When the UWCL format was altered in 2021 to create a group stage, DAZN picked up the broadcast rights on a 4-year deal. DAZN planned to stream all matches for free on YouTube for the first two years, then split their matches between YouTube and their own paywalled DAZN site for the remaining two years, hoping that by then, fans watching their content would be happy to start paying for the privilege of watching UWCL football.
Unfortunately for DAZN, the fans weren’t happy. With the extortionate amounts of money Sky, TNT & Amazon already charge their customers to watch football on their platforms, seeing DAZN trying to also profit off fans wanting to watch their team play made them appear like yet another greedy sports broadcaster. The warning signs were there when DAZN launched their Liga F coverage, and the fury fans exhibited when they realised it wasn’t going to be free to air.

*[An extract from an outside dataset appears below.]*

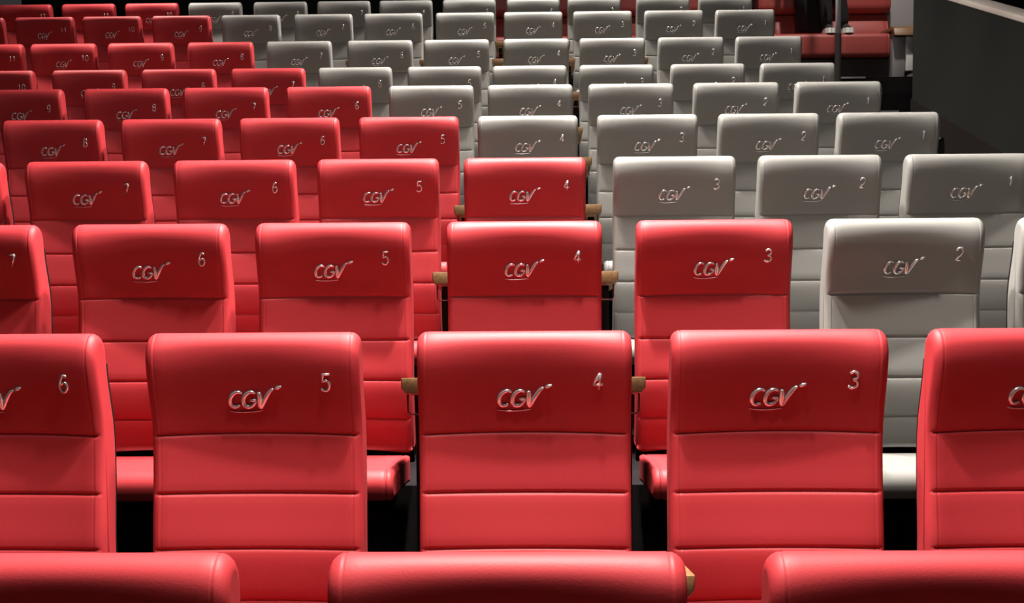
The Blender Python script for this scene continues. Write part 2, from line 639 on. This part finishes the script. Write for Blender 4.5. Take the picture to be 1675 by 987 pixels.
def sofa(xl, xm, xr, label, end=False):
    """two seats xl..xm and xm..xr with an arm at both ends"""
    xc = (xl + xr) / 2
    r = thing('sofa', label, 'sofa', (xc, KY, KZ), 'red two-seat sofas behind the last row')
    for x0, x1 in ((xl - xc, xm - xc - 0.006), (xm - xc + 0.006, xr - xc)):
        cushion_block('seat_cushion', x0, x1, rounded(-0.50, 0.10, 0.24, 0.475, 0.05), r)
        e = 0.13 if end and x1 > 0.2 else 0.0
        cushion_block('lower_back_cushion', x0, x1 + e, [(0.0, 0.482), (-0.005, 0.50), (0.085, 0.725), (0.10, 0.735), (0.235, 0.735), (0.235, 0.482)], r)
        cushion_block('upper_back_cushion', x0, x1 + e, rounded(-0.03, 0.22, 0.74, 1.14, 0.08), r)
    h = xr - xc
    bevel_mesh(MB().box(-h + 0.01, h - 0.01, -0.40, 0.20, 0.0, 0.235).make('base', M_DARKWOOD, r), 0.006, 2)
    for sd in ((1,) if end else (-1, 1)):
        w = 0.26 if (sd > 0 and end) else 0.12
        x0 = h + 0.012 if sd > 0 else -h - 0.132
        bevel_mesh(MB().box(x0, x0 + 0.12, -0.52, 0.22, 0.0, 0.47).make('arm_panel', M_GREYPANEL, r), 0.008, 2)
        ab = MB().prism_x([(-0.62, 0.43), (-0.58, 0.505), (-0.50, 0.53), (0.12, 0.535), (0.12, 0.49), (-0.50, 0.485), (-0.58, 0.43)], x0 - 0.01, x0 + w + 0.01)
        bevel_mesh(ab.make('armrest', M_WOOD, r), 0.006, 2)
        bevel_mesh(MB().box(x0, x0 + w + (0.30 if end and sd > 0 else 0), 0.245, 0.33, 0.0, 1.2).make('side_post', M_GREYPANEL, r), 0.008, 2)
        if end and sd > 0:
            bevel_mesh(MB().box(x0 + 0.125, x0 + 0.25, -0.54, 0.10, 0.10, 0.475).make('white_panel', M_WHITE, r), 0.006, 2)
    return r


SXR = at(1455, 60, KY - 0.45).x
SXM = at(1372, 60, KY - 0.45).x
SXL = at(1252, 60, KY - 0.45).x
sofa(SXL, SXM, SXR, 'dark red two-seat sofa with wood-topped end arm behind the steel post', True)
W1 = SXL - 0.135 * 2 - 0.02
sofa(W1 - 1.12, W1 - 0.56, W1, 'dark red two-seat sofa behind grey seats 1 and 2 of the last row')
W2 = W1 - 1.12 - 0.27 - 0.02
sofa(W2 - 1.12, W2 - 0.56, W2, 'dark red two-seat sofa behind grey seats 3 and 4 of the last row')

# ------------------------------------------------------------------ steel post
PY_ = 11.9
pp = at(1371, 55, PY_)
pb = KZ if PY_ > FLOORS[-1][0] + 0.19 else FLOORS[-1][1]
r = thing('handrail_post', 'slim steel handrail post in front of the red sofa', 'post', (pp.x, PY_, pb))
MB().tube([(0, 0, pp.z - pb), (0, 0, pp.z - pb + 1.2)], 0.026, 16).make('tube', M_STEEL, r, True)
MB().tube([(0, 0, 0.0), (0, 0, 0.015), (0, 0, 0.016), (0, 0, pp.z - pb)], [0.06, 0.06, 0.030, 0.030], 16).make('shaded_tube', M_BLACK, r, True)  # black lower length added in place of shade on the post

# ------------------------------------------------------------------ person standing at the sofa behind the post
FY = KY - 0.33                                   # depth of the feet
ZS = KZ + 0.477                                  # top of the seat cushion
fa, fb = at(1354, 40, FY).x, at(1383, 40, FY).x
hip = at(1336, 40, FY).x
per = thing('person', 'person in black trousers and dark coat with white-soled shoes, behind the steel post', 'person', (hip, FY, ZS))


def skin_body(name, verts, edges, radii, root, material, parent):
    me = bpy.data.meshes.new(name)
    me.from_pydata(verts, edges, [])
    me.materials.append(material)
    o = bpy.data.objects.new(name, me)
    C.objects.link(o)
    o.parent = parent
    m = o.modifiers.new('skin', 'SKIN')
    m.use_smooth_shade = True
    for i, v in enumerate(me.skin_vertices[0].data):
        v.radius = (radii[i], radii[i]) if not isinstance(radii[i], tuple) else radii[i]
        v.use_root = (i == root)
    o.modifiers.new('sub', 'SUBSURF').levels = 2
    o.modifiers['sub'].render_levels = 2
    return o


ax, bx = fa - hip, fb - hip
V = [(0, 0.02, 0.90), (0, 0.02, 1.06), (0, 0.01, 1.24), (0, 0.02, 1.38), (0, 0.01, 1.46), (0, -0.01, 1.54), (0, -0.015, 1.62),     # 0-6 spine, neck, head
     (-0.09, 0.01, 0.84), (ax - 0.045, -0.01, 0.47), (ax - 0.005, 0.03, 0.10),                                                   # 7-9 one leg
     (0.09, 0.01, 0.84), (bx - 0.085, -0.03, 0.47), (bx - 0.01, 0.03, 0.10),                                                     # 10-12 other leg
     (-0.18, 0.02, 1.36), (-0.23, 0.03, 1.10), (-0.22, -0.04, 0.87), (-0.22, -0.06, 0.80),                                       # 13-16 arm
     (0.18, 0.02, 1.36), (0.23, 0.03, 1.10), (0.22, -0.04, 0.87), (0.22, -0.06, 0.80)]
E = [(0, 1), (1, 2), (2, 3), (3, 4), (4, 5), (5, 6), (0, 7), (7, 8), (8, 9), (0, 10), (10, 11), (11, 12), (3, 13), (13, 14), (14, 15), (15, 16), (3, 17), (17, 18), (18, 19), (19, 20)]
RR = [(0.15, 0.10), (0.13, 0.095), (0.15, 0.105), (0.13, 0.09), 0.052, 0.075, 0.085, 0.085, 0.056, 0.036, 0.085, 0.056, 0.036, 0.055, 0.042, 0.030, 0.030, 0.055, 0.042, 0.030, 0.030]
n0 = len(V)
for arm, sx in ((16, -1), (20, 1)):              # five fingers on each hand
    hx, hy, hz = V[arm]
    for j, (dx, dl) in enumerate(((-0.018, 0.062), (-0.006, 0.072), (0.007, 0.068), (0.019, 0.055))):
        i = len(V)
        V += [(hx + 0.01 * sx, hy - dx, hz - 0.04), (hx + 0.006 * sx, hy - dx - 0.004, hz - 0.04 - dl * 0.55), (hx - 0.004 * sx, hy - dx - 0.010, hz - 0.04 - dl)]
        E += [(arm, i), (i, i + 1), (i + 1, i + 2)]
        RR += [0.0095, 0.0085, 0.007]
    i = len(V)
    V += [(hx - 0.012 * sx, hy - 0.035, hz - 0.012), (hx - 0.014 * sx, hy - 0.050, hz - 0.045)]
    E += [(arm, i), (i, i + 1)]
    RR += [0.011, 0.009]
skin_body('body', V, E, RR, 0, M_SKIN, per)
# clothing follows the body
tv = [(0, 0.02, 1.00), (0, 0.02, 0.90)] + [V[7], V[8], (ax - 0.005, 0.03, 0.075)] + [V[10], V[11], (bx - 0.01, 0.03, 0.075)]
skin_body('trousers', tv, [(0, 1), (1, 2), (2, 3), (3, 4), (1, 5), (5, 6), (6, 7)], [(0.15, 0.11), (0.165, 0.115), 0.105, 0.078, 0.064, 0.105, 0.078, 0.064], 1, M_TROUSER, per)
cv = [(0, 0.02, 0.90), (0, 0.02, 1.08), (0, 0.01, 1.28), (0, 0.012, 1.435), (-0.185, 0.02, 1.375), (-0.235, 0.03, 1.10), (-0.222, -0.04, 0.86), (0.185, 0.02, 1.375), (0.235, 0.03, 1.10), (0.222, -0.04, 0.86)]
skin_body('coat', cv, [(0, 1), (1, 2), (2, 3), (3, 4), (4, 5), (5, 6), (3, 7), (7, 8), (8, 9)], [(0.18, 0.125), (0.165, 0.12), (0.178, 0.13), (0.105, 0.095), 0.082, 0.060, 0.046, 0.082, 0.058, 0.046], 1, M_SHIRT, per)
# long coat skirt, open at the front
cx = at(1331, 40, FY).x - hip
sv, sf = [], []
for j, (z, rx, ry, ox) in enumerate(((1.04, 0.17, 0.12, 0.0), (0.75, 0.19, 0.13, -0.01), (0.40, 0.19, 0.135, cx * 0.6), (0.05, 0.15, 0.12, cx))):
    for k in range(25):
        a = math.radians(-30 - 300 * k / 24 + 60 - 60)
        wv = 1 + 0.05 * math.sin(5 * a) * (1.1 - z)
        sv.append((ox + rx * wv * math.sin(math.radians(30 + 300 * k / 24)), 0.05 - ry * wv * math.cos(math.radians(30 + 300 * k / 24)), z))
for j in range(3):
    for k in range(24):
        sf.append((j * 25 + k, j * 25 + k + 1, (j + 1) * 25 + k + 1, (j + 1) * 25 + k))
o = mesh_obj('coat_skirt', sv, sf, M_SHIRT, per)
m = o.modifiers.new('thick', 'SOLIDIFY')
m.thickness = 0.006
# hair cap and face details
def ball(name, c, r, sc_, material, parent, keep=None):
    bm = bmesh.new()
    bmesh.ops.create_uvsphere(bm, u_segments=20, v_segments=14, radius=r)
    for v in bm.verts:
        v.co = Vector((v.co.x * sc_[0] + c[0], v.co.y * sc_[1] + c[1], v.co.z * sc_[2] + c[2]))
    if keep:
        bmesh.ops.delete(bm, geom=[v for v in bm.verts if not keep(v.co)], context='VERTS')
    me = bpy.data.meshes.new(name)
    bm.to_mesh(me)
    bm.free()
    me.materials.append(material)
    for p in me.polygons:
        p.use_smooth = True
    ob = bpy.data.objects.new(name, me)
    C.objects.link(ob)
    ob.parent = parent
    return ob
ball('hair', (0, 0.0, 1.625), 0.112, (0.95, 1.0, 1.0), M_HAIR, per, lambda c: c.y > -0.05 + (1.68 - c.z) * 0.5 or c.z > 1.69)
for sx in (-1, 1):
    ball('eye', (0.032 * sx, -0.094, 1.60), 0.008, (1, 0.6, 0.8), M_HAIR, per)
    ball('ear', (0.090 * sx, -0.005, 1.585), 0.026, (0.4, 0.7, 1.1), M_SKIN, per)
ball('nose', (0, -0.108, 1.575), 0.016, (0.8, 1.0, 1.4), M_SKIN, per)
ball('mouth', (0, -0.092, 1.535), 0.020, (1.0, 0.4, 0.3), M_SOFA, per)
# shoes: black uppers on thick white soles
for x in (ax, bx):
    L = [(-0.17, 0.0), (-0.162, 0.5), (-0.13, 0.85), (-0.08, 1.0), (0.0, 0.86), (0.06, 0.80), (0.09, 0.6), (0.10, 0.0)]
    sole, up = MB(), MB()
    N = 11
    for mb_, hgt, base, wd in ((sole, None, 0.0, 0.062), (up, 1, 0.02, 0.054)):
        for y, w_ in L:
            for k in range(N):
                a = math.pi * k / (N - 1)
                if hgt is None:
                    px_ = math.cos(a)
                    zz = (0.048 if y < -0.10 else 0.040) if 0 < k < N - 1 else 0.0
                    px_ = max(-1, min(1, px_ * 1.25)) if 0 < k < N - 1 else px_
                else:
                    px_ = math.cos(a)
                    hh = interp([(-0.17, 0.03), (-0.13, 0.05), (-0.06, 0.072), (0.02, 0.10), (0.10, 0.10)], y)
                    zz = base + hh * math.sin(a)
                mb_.v.append((x + wd * max(w_, 0.02) * px_, y * (1 if hgt is None else 0.93), zz))
        for j in range(len(L) - 1):
            for k in range(N - 1):
                mb_.f.append((j * N + k, j * N + k + 1, (j + 1) * N + k + 1, (j + 1) * N + k))
            mb_.f.append((j * N, (j + 1) * N, (j + 1) * N + N - 1, j * N + N - 1))
    sh = up.make('shoe', M_SHOE, per, True)
    sole.make('sole', M_SOLE, sh, False)

# ------------------------------------------------------------------ lights
def spot(x, y, z, power, size=0.09, col=(1.0, 0.92, 0.84), angle=62, blend=1.0, wide=3.3):
    l = bpy.data.lights.new('ceiling_or_fill_lamp', 'SPOT')
    l.energy = power
    l.shadow_soft_size = size
    l.color = col
    l.spot_size = math.radians(angle)
    l.spot_blend = blend
    o = bpy.data.objects.new('ceiling_or_fill_lamp', l)
    C.objects.link(o)
    o.location = (x, y, z)
    o.scale = (wide, 1, 1)
    return o


LAMP = (210, 290, 590, 450, 420, 400, 390, 390, 390, 390)
for k, (Y, z) in enumerate(FLOORS):
    a, b = (-0.20, 0.12) if k == 0 else (0.24, 0.62) if k == 2 else (0.36, 0.62) if k in (3, 4) else (0.46, 0.66)
    spot(0.02, Y - a, z + HT + 2.5, LAMP[k] * 1.75, size=0.045)
    spot(0.02, Y - b, z + HT + 2.5, LAMP[k] * 1.15)

for (x, k, e) in ((-3.6, 9, 900), (-3.4, 7, 700)):
    Y, z = FLOORS[k]
    spot(x, Y - 0.44, z + HT + 2.3, e, angle=60, wide=1.3)

f = spot(3.0, KY - 2.0, KZ + 3.6, 420, angle=66, wide=1.5, size=0.08)  # added fill spot, no real fitting: brightens the end sofa and post
f.rotation_euler = (Vector((2.9, KY, KZ + 0.6)) - f.location).to_track_quat('-Z', 'Y').to_euler()

f = spot(0.0, -2.0, 4.4, 680, size=0.7, col=(1.0, 0.93, 0.87), angle=42, wide=1.5)  # unseen frontal fill behind the camera, added to lift the back rows
f.rotation_euler = (Vector((0.3, 8.0, 2.6)) - f.location).to_track_quat('-Z', 'Y').to_euler()

w = bpy.data.worlds.new('world')
sc.world = w
w.use_nodes = True
w.node_tree.nodes['Background'].inputs['Color'].default_value = (1.0, 0.95, 0.95, 1)
w.node_tree.nodes['Background'].inputs['Strength'].default_value = 0.03

sc.view_settings.view_transform = 'Standard'
sc.view_settings.look = 'None'
sc.view_settings.exposure = 0.0
sc.view_settings.gamma = 1.0
sc.view_settings.use_curve_mapping = False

It wasn’t helped that, in their eyes, the quality of the product DAZN were providing did not warrant the subscription they were asking for. Like with the FA Player, broadcasting the games for free meant having to resort to cheaper production values, like the lack of any studio broadcast, or poor quality of commentary. Of course, DAZN charging fans would allow them to invest the money back into the broadcast and improve its quality, but having enjoyed 2 years of free football, fans were unwilling to start coughing up to continue watching. Eventually, on January 17th, DAZN relented and removed the paywall on their UWCL coverage, under the banner of a ‘New Deal’.
DAZN’s struggle to convert interest into money is a problem not unique to them and continues to hold the sport back as a whole. Football broadcasting can generate huge revenues, one only needs to look at how Sky and the Premier League working intertwined helped move them front and centre of football on TV and created the money-making behemoth that exists today. To be able to do that for the Women’s Game too is a powerful aspiration, but unless someone is willing to pay for it, the revenue streams will never kick into gear.

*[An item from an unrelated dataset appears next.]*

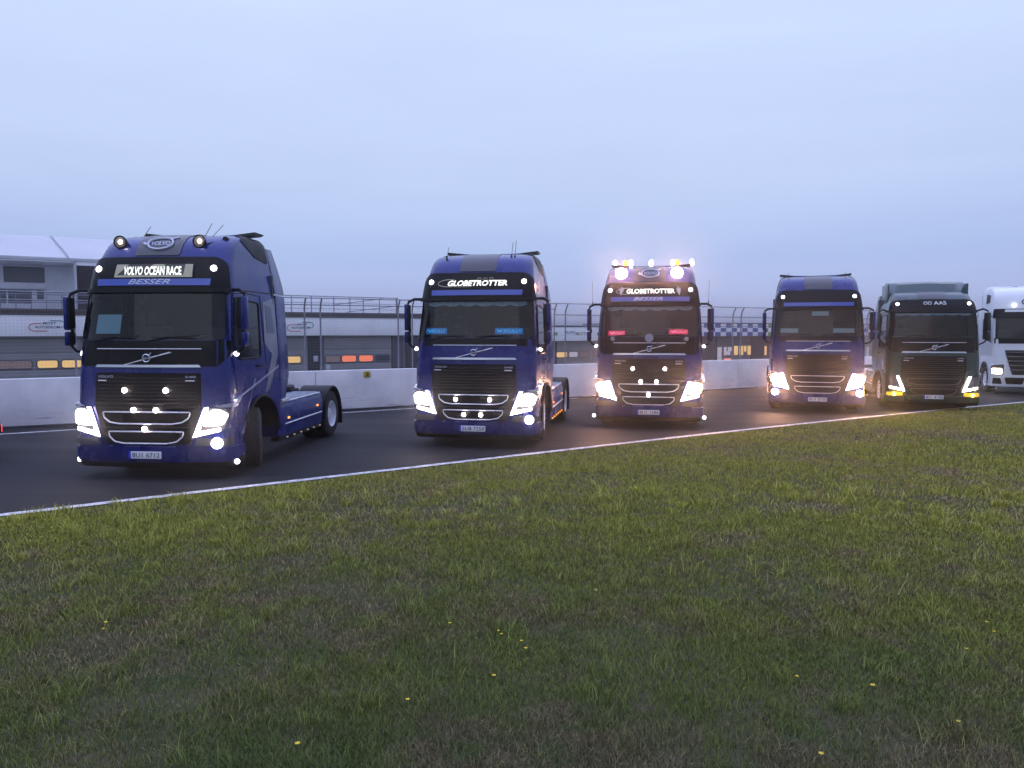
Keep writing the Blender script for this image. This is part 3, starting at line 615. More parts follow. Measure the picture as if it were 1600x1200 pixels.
    # side skirts with tank, step, trim, lamps
    for sg in (-1, 1):
        bm = bmesh.new(); prof = [(1.24, .38), (1.25, .62), (1.25, .86), (1.22, .97), (1.12, 1.02), (.62, 1.02), (.62, .38)]
        prev = None
        for y in (2.16, 2.3, 3.2, 4.2, 4.52):
            dz = .02 * (y - 2.16) / 2.3; cur = [bm.verts.new((sg * x, y + (.10 if z < .5 and y < 2.2 else 0), z + dz)) for x, z in prof]
            if prev:
                for k in range(7): bm.faces.new((prev[k], prev[(k + 1) % 7], cur[(k + 1) % 7], cur[k]))
            else: bm.faces.new(cur)
            prev = cur
        bm.faces.new(prev); sk = link('side_skirt', finish(bm, 'side_skirt', paint), root)
        bm = bmesh.new(); tube(bm, [(sg * 1.255, 2.45, .60), (sg * 1.255, 4.46, .62)], .014, 5); tube(bm, [(sg * 1.2, 2.35, 1.0), (sg * 1.2, 4.48, 1.02)], .018, 5); box(bm, sg * 1.22 - .06, sg * 1.22 + .06, 2.28, 2.62, 1.02, 1.07, .01); link('skirt_trim', finish(bm, 'skirt_trim', ALU), sk)
        bm = bmesh.new(); box(bm, sg * 1.15 - .08, sg * 1.15 + .08, 2.2, 4.5, .30, .385, .02); link('skirt_lower', finish(bm, 'skirt_lower', BLACK), sk)
        for y, z in ((2.62, .70), (4.2, .78)):
            bm = bmesh.new(); box(bm, sg * 1.26 - .012, sg * 1.26 + .012, y - .03, y + .03, z - .02, z + .02, .008); link('skirt_lamp', finish(bm, 'skirt_lamp', L_AMBER), sk)
        for k in range(6):
            bm = bmesh.new(); box(bm, sg * 1.24 - .012, sg * 1.24 + .012, 2.55 + .36 * k, 2.60 + .36 * k, .33, .355, .006); link('skirt_lamp', finish(bm, 'skirt_lamp', L_AMBER if skirt_lamps else L_DIM), sk)
        # rear mudguard and flap
        bm = bmesh.new(); n = 18; prev = None
        for k in range(n + 1):
            th = R(-8) + R(180) * k / n; c, s = -math.cos(th), math.sin(th); q = [(sg * .62, 5.2 + .60 * c, .52 + .60 * s), (sg * 1.26, 5.2 + .60 * c, .52 + .60 * s), (sg * 1.275, 5.2 + .57 * c, .52 + .57 * s), (sg * 1.26, 5.2 + .57 * c, .52 + .57 * s), (sg * .62, 5.2 + .57 * c, .52 + .57 * s)]
            cur = [bm.verts.new(p) for p in q]
            if prev:
                for j in range(5): bm.faces.new((prev[j], prev[(j + 1) % 5], cur[(j + 1) % 5], cur[j]))
            prev = cur
        box(bm, min(sg * .66, sg * 1.26), max(sg * .66, sg * 1.26), 5.82, 5.84, .22, .62, 0)
        link('mudguard', finish(bm, 'mudguard', BLACK), root)
        bm = bmesh.new(); box(bm, sg * .93 - .24, sg * .93 + .24, 5.98, 6.08, .50, .64, .015); tl = link('tail_lamp', finish(bm, 'tail_lamp', BLACK), root); bm = bmesh.new(); box(bm, sg * .98 - .16, sg * .98 + .16, 6.075, 6.09, .52, .62, .005); link('lens', finish(bm, 'lens', L_RED), tl)
    # headlamp light on the road
    if head != 'drl':
        for sg in (-1, 1): spot('headlamp_beam', root, (sg * 1.0, -.12, .95), (0, -1, -.16), 6 if head == 'soft' else 14, (1, .7, .5), 80)
    else:
        for sg in (-1, 1): spot('fog_beam', root, (sg * 1.0, -.12, .58), (sg * .5 + .2, -1, -.22), 45, (1, .55, .06), 120)
    return root

T1 = tractor('dark blue tractor unit nearest the camera, lit race sign and round roof spotlights', (-5.65, 11.80, 0), R(-5), upper=BLACK, sign='race', bandtext=True, roof_logo=True, spots='round',
             grille_lamps=((-.33, 1.39), (.33, 1.39), (-.18, 1.09), (.18, 1.09), (0, .80)), plate='8U1 6712', steer=R(24), antennas=((-.50, .9, .22, .05), (.55, .9, .26, .06), (.64, .95, .24, .14)), foil=True, paper=True)
T2 = tractor('blue tractor unit second from left, blue windscreen signs and four lamps in the grille frames', (-.77, 15.04, 0), R(-10.5), sign='globe',
             grille_lamps=((-.34, .965), (.34, .965), (-.17, .67), (.17, .67)), plate='5U8 7258', steer=R(6), antennas=((-.72, .75, .22, 0), (.62, .8, .3, 0), (.68, .85, .34, 0)), corner_low=False,
             window_signs=(('SCULLY', -1.08, -.62, 2.26, 2.38), ('SCULLY', .42, 1.0, 2.26, 2.38)), signmats=(SIGN_BLUE, SIGN_BLUE_T), skirt_lamps=True, fringe=True)
T3 = tractor('blue tractor unit with bright roof floodlights and red windscreen signs, third from left', (3.22, 18.1, 0), R(-11), upper=BLACK, sign='globe', bandtext=True, roof_logo=True, spots='flood', beacons=True, shields=True,
             grille_lamps=((-.37, 1.42), (.37, 1.42), (-.18, 1.12), (.18, 1.12), (0, .81)), plate='8U1 1286', steer=R(-2), antennas=(), fog=(0, 0),
             window_signs=(('SCULLY', -1.02, -.60, 2.22, 2.33), ('SCULLY', .48, .94, 2.25, 2.36)), signmats=(SIGN_RED, SIGN_RED_T), fringe=True, headmat=L_WARM)
T4 = tractor('blue tractor unit fourth from left, unlettered black visor with plain blue band', (8.57, 21.55, 0), R(-17.5), sign=None, plate='8U1 5730', steer=R(-2), antennas=((-.78, .9, .2, 0), (.75, .9, .2, 0)), fog=(1, 1), corner_low=False, side_lamps=False,
             window_signs=(('', -1.05, -.55, 2.28, 2.40), ('', .42, 1.0, 2.28, 2.40), ('', -.18, .30, 2.76, 2.88)), signmats=(SIGN_PALE, SIGN_PALE), headmat=L_WARM, detail=False)
T5 = tractor('dark green tractor unit with yellow fog lamps and a roof air deflector', (12.25, 22.3, 0), R(-16), cab=cab_lo, paint=DGREEN, upper=BLACK, sign='aas', band=False, plate='8S1 4190', head='drl', fog=(0, 0), corner_low=False, side_lamps=False, wing=False,
             deflector=True, fringe=True, detail=False, group='other tractor units in the convoy')
T0 = tractor('dark truck leaving at the left picture edge, only its red tail lamp showing', (-14.72, 11.05, 0), R(-55), sign=None, plate='8U1 6000', corner_low=False, side_lamps=False, head='soft', detail=False, group='other tractor units in the convoy')
# small extras on the middle truck: round emblem and two studs under the windscreen
bm = bmesh.new(); cc = cab_hi.P(0, 2.14, .05); lathe(bm, [(-.015, .10), (.01, .10), (.015, .09), (.015, .0001)], 20, 'Y', Matrix.Translation(cc)); link('windscreen_emblem', finish(bm, 'windscreen_emblem', SILVER), T3)
for a in (-.88, .88):
    bm = bmesh.new(); lathe(bm, [(-.02, .05), (.01, .05), (.02, .03), (.02, .0001)], 14, 'Y', Matrix.Translation(cab_hi.P(a, 2.12, .04))); link('washer_cap', finish(bm, 'washer_cap', SILVER), T3)
for sg in (-1, 1):
    bm = bmesh.new(); tube(bm, [(sg * 1.36, .46, 2.93), (sg * 1.37, .47, 3.02)], .012, 6); tube(bm, [(sg * 1.37, .47, 3.0), (sg * 1.38, .50, 3.52)], .004, 5); link('antenna', finish(bm, 'antenna', BLACK), T3)
for sg in (-1, 1): spot('roof_flood', T3, (sg * .66, .5, 3.74), (0, -1, -.25), 40, (1, .5, .38), 90)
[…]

Sky and the Premier League have shown that if the quality off the pitch matches what is on it, then fans will pay to watch the game. Plus, the revenue generated didn’t just fill their coffers, it helped grow the league, improve stadiums, fund academies and raise attendances. Revenue that the Women’s Football pyramid now badly needs, with clubs having to run on losses, rely on their men’s team to balance their books, or in some cases, like Notts County and Reading, fold altogether. The WPLL needs to find that same calibre of broadcast partner, and there are enough suitable candidates out there already working in the women’s game to make it a reality.
The need to determine how Women’s football should be broadcast, and who should pay for it, is a ticking time bomb that has been consistently delayed, rather than resolved.
On 11th April, it was announced that the current TV rights deal, with Sky Sports and the BBC, would be extended for a further year up to the end of 2024-25 season. The continuation of the status quo allowed the FA to abandon all responsibility for the future of WSL coverage, leaving it firmly in the WPLL’s lap before they bailed out of the window. Now it is their responsibility, and they only have a few months to table a resolution to determine the long-term future of Women’s Football on our TV screens. And there is a lot that needs resolving. The League Cup remains a competition of untapped potential. The FA Cup is badly under covered. Only half the WSL games per week make it to TV for money.
The WPLL is sitting on a mountain of fixtures that the world wants to watch. Finding a way to fulfil that demand, convert that interest into profit, and break the infinite yoke of free-cast, is the quandary the WPLL must solve to sustain its existence.